Is there a danger, then, that audiences will prefer to see the great stars on the big screen at the expense of supporting their local companies? David Pountney, artistic director of Welsh National Opera, sounds a warning bell: “Historically, people have always feared that the latest technical invention – LPs, CDs, DVDs – would sap the public for live events. Up to now they have generally been seen, in fact, to have built the audience rather than depleted it. The difference in this case is the element of geography. It takes effort and organisation for a group from, say, Cheltenham, to hire a minibus and come to Cardiff or Bristol. They may well choose to go to the cinema round the corner.” However, Michael Volpe, General Manager of Opera Holland Park doubts cinema will deplete the appetite for live opera: “If audiences choose to reject visiting live productions in favour of cinema,  then I doubt they were terrifically committed in the first place and likely not a regular.”

So where are new operagoers going to come from? When I first started going to the opera (La traviata, Welsh National Opera, Southampton, 1988), I often felt I was one of the youngest in the audience. A quarter of a century on, rather depressingly, I still feel like one of the youngest at venues outside London. Companies are having to fight harder than ever to bring in new, young audiences. Inventive outreach work and ticket schemes are needed to get first-timers through the doors and, more importantly, make such an impact that they wish to return.

Angela Gheorghiu in La traviata © Catherine Ashmore
Angela Gheorghiu in La traviata
© Catherine Ashmore

What part can the media play in generating a new audience?
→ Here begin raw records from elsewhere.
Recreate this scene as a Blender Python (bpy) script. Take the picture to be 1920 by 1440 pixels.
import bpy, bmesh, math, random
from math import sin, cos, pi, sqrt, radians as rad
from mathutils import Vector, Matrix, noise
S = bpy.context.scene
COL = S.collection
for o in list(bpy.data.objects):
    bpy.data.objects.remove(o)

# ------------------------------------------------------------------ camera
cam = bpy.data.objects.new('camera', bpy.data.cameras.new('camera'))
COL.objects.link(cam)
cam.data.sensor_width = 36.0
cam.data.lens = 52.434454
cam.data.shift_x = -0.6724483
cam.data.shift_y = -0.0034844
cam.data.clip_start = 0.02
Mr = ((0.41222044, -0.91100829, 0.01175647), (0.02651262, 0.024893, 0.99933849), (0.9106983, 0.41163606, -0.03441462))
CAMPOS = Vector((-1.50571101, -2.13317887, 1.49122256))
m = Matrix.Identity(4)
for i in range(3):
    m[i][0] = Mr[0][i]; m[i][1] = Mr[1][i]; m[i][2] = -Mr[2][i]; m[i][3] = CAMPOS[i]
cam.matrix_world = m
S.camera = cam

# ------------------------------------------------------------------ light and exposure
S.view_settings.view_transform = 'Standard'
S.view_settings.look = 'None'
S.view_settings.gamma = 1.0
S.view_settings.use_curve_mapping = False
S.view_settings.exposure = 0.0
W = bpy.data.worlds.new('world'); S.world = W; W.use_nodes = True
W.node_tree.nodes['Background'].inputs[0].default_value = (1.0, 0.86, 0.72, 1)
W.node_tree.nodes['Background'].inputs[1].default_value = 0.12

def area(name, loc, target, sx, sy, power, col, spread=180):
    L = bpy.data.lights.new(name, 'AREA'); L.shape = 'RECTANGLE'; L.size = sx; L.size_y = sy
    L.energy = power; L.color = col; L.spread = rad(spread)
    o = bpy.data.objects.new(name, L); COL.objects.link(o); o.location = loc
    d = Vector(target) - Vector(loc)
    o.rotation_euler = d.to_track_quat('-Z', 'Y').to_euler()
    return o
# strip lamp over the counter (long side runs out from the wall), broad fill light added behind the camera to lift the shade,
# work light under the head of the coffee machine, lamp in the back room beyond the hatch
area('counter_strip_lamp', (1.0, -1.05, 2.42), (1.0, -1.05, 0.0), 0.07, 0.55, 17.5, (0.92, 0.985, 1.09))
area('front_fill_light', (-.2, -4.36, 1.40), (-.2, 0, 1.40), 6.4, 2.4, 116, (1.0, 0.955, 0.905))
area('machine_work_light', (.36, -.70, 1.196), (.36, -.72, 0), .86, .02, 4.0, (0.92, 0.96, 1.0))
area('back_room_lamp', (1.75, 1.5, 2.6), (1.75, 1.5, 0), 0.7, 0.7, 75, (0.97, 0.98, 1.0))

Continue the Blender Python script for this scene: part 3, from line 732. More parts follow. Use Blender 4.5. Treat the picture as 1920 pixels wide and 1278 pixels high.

Opera on television has become marginalized – a Yuletide bone thrown to the opera fan in the hope of justifying a corporation’s arts remit. In 1994, the BBC cleared its schedules at short notice to broadcast Covent Garden’s new production of La traviata (the one that crowned Angela Gheorghiu a star) live to millions of viewers. I simply cannot see that happening now. The opportunity to capture the attention of the casual viewer and instil a lifelong love for opera via the medium has disappeared.

I’m also dubious about the ability of opera in cinemas to generate new audiences. At £28 a ticket for The Met, it’s not a cheap night out, especially if there are two of you and you’re not sure if it’s necessarily ‘your thing’. Perhaps a free webstream bridge that gap. It’s a way to bring opera into people’s homes for free, unless a paywall operates, and is offered by a number of opera companies. In 2013, over 100,000 people watched Glyndebourne productions online, more than the audience which attended the festival itself. However, no data is provided on how long these people actually viewed each stream before encountering buffering problems or other distractions competed for their attention.

Can watching on a laptop or via a cinema screen ever replicate – or replace – experiencing it live? Johannes Debus, Music Director of Canadian Opera Company, recently said, “Opera is the greatest art form, but there is a price tag. People ask themselves why should I go to the opera and pay high prices if I can see it on the internet or at the cinema – but it’s a two-dimensional experience. Live opera in the theatre is three-dimensional. Opera needs to be seen in an opera house because of the magnified emotions. Live performance is how the art form was born – as a religious ritual in ancient Greece. Opera is a communal experience.” (3). James Clutton, producer at Opera Holland Park, agrees: “I have never really understood the power of cinema screenings, but am aware that more and more it looks like I am like the person who said talking movies wouldn’t catch on. For me, much of the power and emotion of opera is hearing the music live.”

Whether cinema relays generate new audiences is open to debate, but their popularity with an established audience is beyond doubt. Outreach also includes making contact with audiences who, for whatever reason, cannot travel to the opera house itself. As long as it doesn’t have a detrimental impact on actual ticket sales in houses, opera in HD can enhance what companies try to achieve, helping them to reach a larger audience. Whether it can encourage greater attendance in opera houses themselves remains to be seen.